09 outubro 2006

A Hora


Qual será a hora do dia ideal? A hora em que se põe o sol, hora de cores e descanso, de encontro com a “casa” de cada um… a hora da noite, com as estrelas, a casa imensa do céu e do sonho, a grandeza que não põe limites… a hora da tarde, e a hora da manhã, que são afinal as horas do dia, das pessoas, dos trabalhos, das alegrias e tristezas correntes… as horas da madrugada, de sono e de sonho, de festa e de solidão…

Este homem olhava o relógio há uma semana e ia tomando nota da casa de cada hora, como um horário, mais do que com coisas a fazer, com momentos a viver… e todos eram importantes! Mas porque é que nenhum era a Hora do dia?

E então decidiu… vinte e quatro horas non stop, de caderninho na mão, a tomar nota de tudo. Levantou-se à hora do costume e começou a escrever o dia. Chegou atrasado a primeira aula da manhã, mas não havia problema, estava a fazer os seus exercícios… Nas aulas nem sequer olhava para os professores, na mesa do almoço, não ria com as piadas e despertava olhares incrédulos por parte dos colegas: este hoje não está bem… larga o caderno! E ia escrevendo, de tarde, ao por do sol, sozinho na varanda de casa, não prestou atenção ao filme que dava essa noite e que um amigo tinha até vindo de propósito para ver com ele, e a meio se foi embora confundido. Saiu para a rua e foi para um lugar solitário onde ia escrevendo o seu dia, o que sentia, o que via. E ficou à espera das horas intermináveis e frias da madrugada… deixou cair o caderno e adormeceu… vencido pela espera…

E um raio de luz despertou-o… no cimo do monte onde estava via a planície imensa que pouco a pouco ia passando de cores escuras a cores claras… a luz ia avançando lentamente… e começavam a passar carros pela estrada ao longe, uma mulher saia com um cântaro, o pastor passava com algumas ovelhas, abria-se uma ou outra janela das casas que via ao longe. Tinha que recomeçar a escrever! E pegou no caderno. Mas o que tinha escrito estava quase imperceptível apagado pela humidade da noite… fez o esforço de ler, para recordar o ponto em que estava e só via verbos: vi, senti, olhei, passei, toquei, ri, chorei… E chorou, porque em todo o dia anterior não havia um único verbo que estivesse noutra pessoa a não ser a primeira pessoa do singular. O dia mais atento da sua vida fora o dia mais egoísta… não se lembrava da cara das pessoas com quem tinha estado, nem das coisas que lhe diziam… inconscientemente lembrava-se de algumas perguntas: que estás a fazer?
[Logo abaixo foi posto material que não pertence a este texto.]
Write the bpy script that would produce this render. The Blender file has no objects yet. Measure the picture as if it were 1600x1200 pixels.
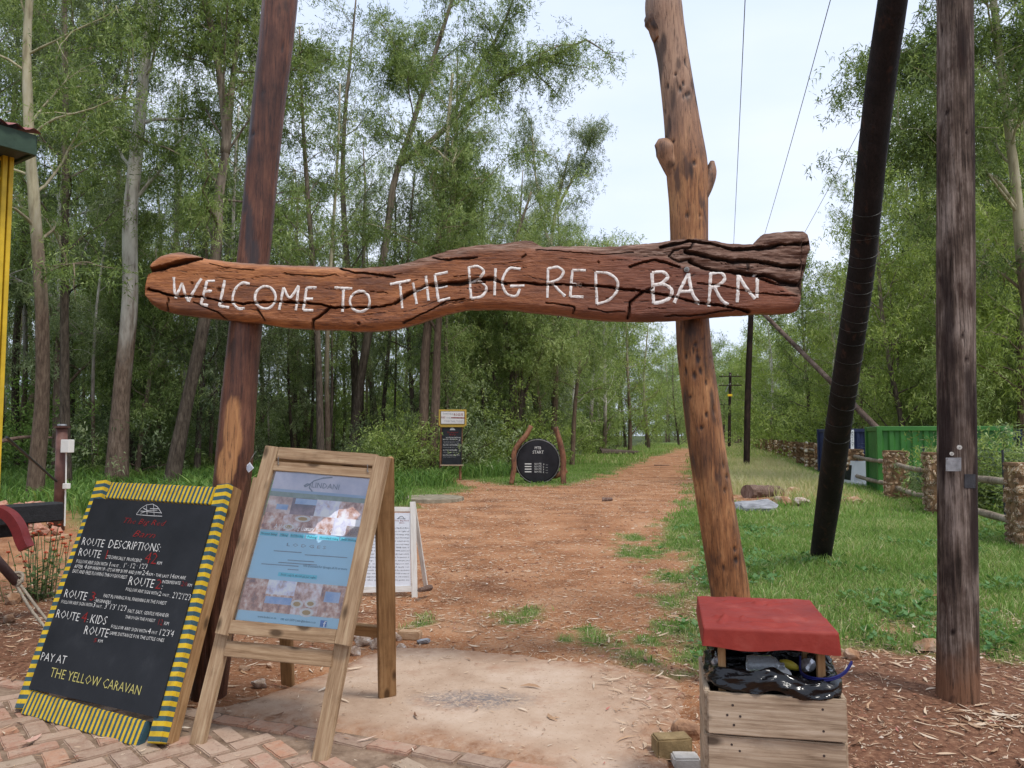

Ouve-me! Ajuda-me! Tens um segundo? Olá! Trouxeste o que te tinha pedido? O que é que se passa contigo?

O dia mais completo que ele quis viver, resultou ser o mais cego da sua vida… o seu mundo era o seu caderno, agora quase desfeito….

E olhou em frente, para a paisagem cheia de sol, a primeira hora da manha… Aquela hora que quase nunca se vive, e descobriu que aquela era a Hora! Cada dia em que sai o sol fazia-o deitar fora o caderno das suas coisas… não podia continuar a escrever o que ia suceder, porque, no fundo já sabia… avançar para o dia sem o caderno, sem o programa, era tão novo… e assustou-se, mas quis experimentar.

E ao longo do dia foi dando conta que cada rua que passava, cada pessoa que via, cada gesto que fazia, era um novo raio de luz que entrava no dia… e que era possível que a primeira hora da manhã durasse todo o dia… E teve o dia mais bonito da sua vida, em que os acontecimentos mais comuns eram vividos com surpresa, as pessoas eram oportunidades de vida, as tristezas eram diluídas na esperança de que também elas estavam iluminadas… por um olhar novo, sempre novo…

Chegou a casa. Antes de adormecer, pegou no caderno que todo o dia esteve esquecido no bolso. Rasgou as folhas até que ficou apenas a ultima… e nela desenhou o sol… o diário do passado, do presente e do futuro.

E a partir daí esse homem viveu cada dia feliz, dia-a-dia, entregando-se à novidade de todas as coisas. Sem se desesperar que as coisas menos boas lhe iam tirar a luz, porque só por as viver, já estavam iluminadas.

Um dia entrou numa capelinha, onde não havia ninguém. Ao fundo, Jesus na cruz… e o sol que entrava pela única janela iluminava em cheio o rosto e o sorriso. Os olhos de Deus olhavam o coração do homem… e ele percebeu, e sorriu…

“Será que não sabes que deixas fugir o que a vida te dá para sorrir?”